From Deseret News archives:
Plagas have a story for the ages
Free Lunch
Pat and Gean Plaga were an hour into a poker game with two other couples at a rented cabin near Yellowstone National Park on Aug. 17, 1959, when things got a little livelier than they'd planned.
Twenty minutes before midnight, the walls started to shake, the lights began to flicker and poker chips, cards and cocktails suddenly slid from the table to the floor. A loud roar was heard outside as Gean, a coach at West High School, raced to the front door.
"He flung the door open and it was like a hurricane outside," recalls Pat. "Gean shouted, 'We've got to get out of here — now!' None of us knew what was going on, but we knew it wasn't good. We ran immediately to the car."
The Plagas and their friends didn't realize they were at ground zero of one of the most powerful earthquakes ever recorded in the United States. But they found out soon enough.
A tourist who was stopping traffic on the narrow highway above their cabin told them they'd have to wait in their car on a small plateau with several other motorists. "It's a quake," he said. "The road is blocked in both directions."
"We sat in the car in a rainstorm all night, with the ground shaking all around us," says Pat. "I cried and cried, thinking I'd never see my son again. He was 18 months old and I'd left him in Salt Lake with my sister so Gean and I could take a vacation. That night was the longest of my life."
As the sun rose, Pat wept for another reason: She was lucky to be alive.
The 7.5 quake in Montana's Madison River Canyon had triggered a massive landslide, sending 80 million tons of rock crashing down on campgrounds, the highway and into the river. Dozens of tourists were injured, hundreds were trapped and 28 people were killed. The land under Hebgen Lake had tilted upward, flooding cabins on the north shore with a wall of water and cracking the dam.
Miraculously, the dam held, but the damage was so immense that boulders blocked the flow of the Madison River, forming a new lake, later named Earthquake Lake.
On Aug. 17, the U.S. Forest Service will commemorate the 50th anniversary of the disaster at a visitors center that looks out on the destruction. But Pat Plaga doesn't plan to be there. "I've only been back once, and it was very unsettling," she says. "It's something you can never forget."
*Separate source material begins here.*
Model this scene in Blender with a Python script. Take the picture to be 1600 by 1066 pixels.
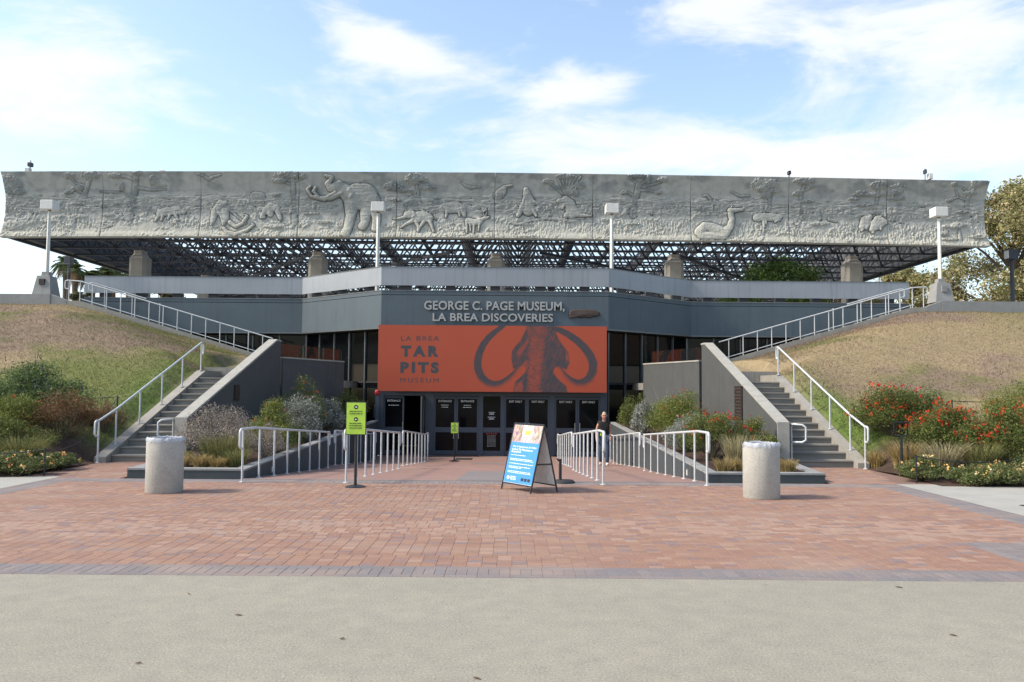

Pat, now 77 and living in Millcreek, met me for a Free Lunch of chicken salad and iced tea at Applebee's to recall the poker game that ended in a race to save lives.
She and Gean, who died three years ago, had served up some of their "secret recipe" spaghetti and were enjoying a late night with friends Don and Joan Hogan and relatives Terry and Joanne Bowns, on the first night of what was to be a one-week vacation.